Moreover, even while MGR was alive, his speech was published in the official daily ‘Anna’ on 22.1.1985, in which he regretted bringing her to politics saying “It is my mistake to seat Jayalalitha in a position much in excess of her age and capacity. I cannot anymore bear with Jayalalitha using my name in various places without my knowledge.” Can she now deny it as figment of imagination?
Now she claims that after MGR’s demise she had been the General Secretary of the party for more than 22 years ‘with the support of the cadre’, covering up the fact that after MGR the ADMK split into two factions and then merged after three years. But where are those functionaries of MGR days, who manipulated the party records to make her the General Secretary of one faction, those who virtually kidnapped ADMK MLAs to different places of the country to bring down the government led by MGR’s wife Janaki Ramachandran, worked for the reunification of the two factions and prop her up to take the reins of the party. After utilizing their means and potential for her own aggrandizement, she systematically got rid of all those MGR loyalists and filled the rank and file of her outfit with her own henchmen and minions.
During the Assembly elections in January 1989, Tamil Nadu witnessed a four-cornered contest – Congress, DMK and the two factions of ADMK leading the alliances.

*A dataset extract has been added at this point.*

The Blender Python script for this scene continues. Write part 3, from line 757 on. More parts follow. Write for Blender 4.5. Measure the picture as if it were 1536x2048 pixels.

The same ‘Makkal Kural’ editor TRR campaigned for the Congress-led alliance and wrote articles everyday. On the day prior to polling, he wrote a final article trying to convince his readers to vote for the Congress. If for reasons they did not at all want to vote for the Congress, TRR said they could vote for even the DMK and pleaded not at all to vote for the faction led by Jayalalitha, because she is not a politician but a ‘political obscenity’ (muÁaš mÁ§f«). People in general and political observers in particular know well of his proximity to MGR and was considred as MGR’s confidant. That is why he could so accurately forecast the jeopardy the State would face if she got elevated in the political arena.
Cordial and warm personal equations between leaders of warring political parties and healthy debate in political discourse were at the zenith and hallmarks of political arena in Tamil Nadu, which was an envy of other states. But now they have plummeted to the nadir since the arrival of this woman in the state political arena and have become a national shame. What, in his personal agony an exasperated MGR had said “My acts in sympathy (of bringing Jayalalitha into politics) will spell doom on Tamil Nadu” is indeed the agony of Tamil Nadu now!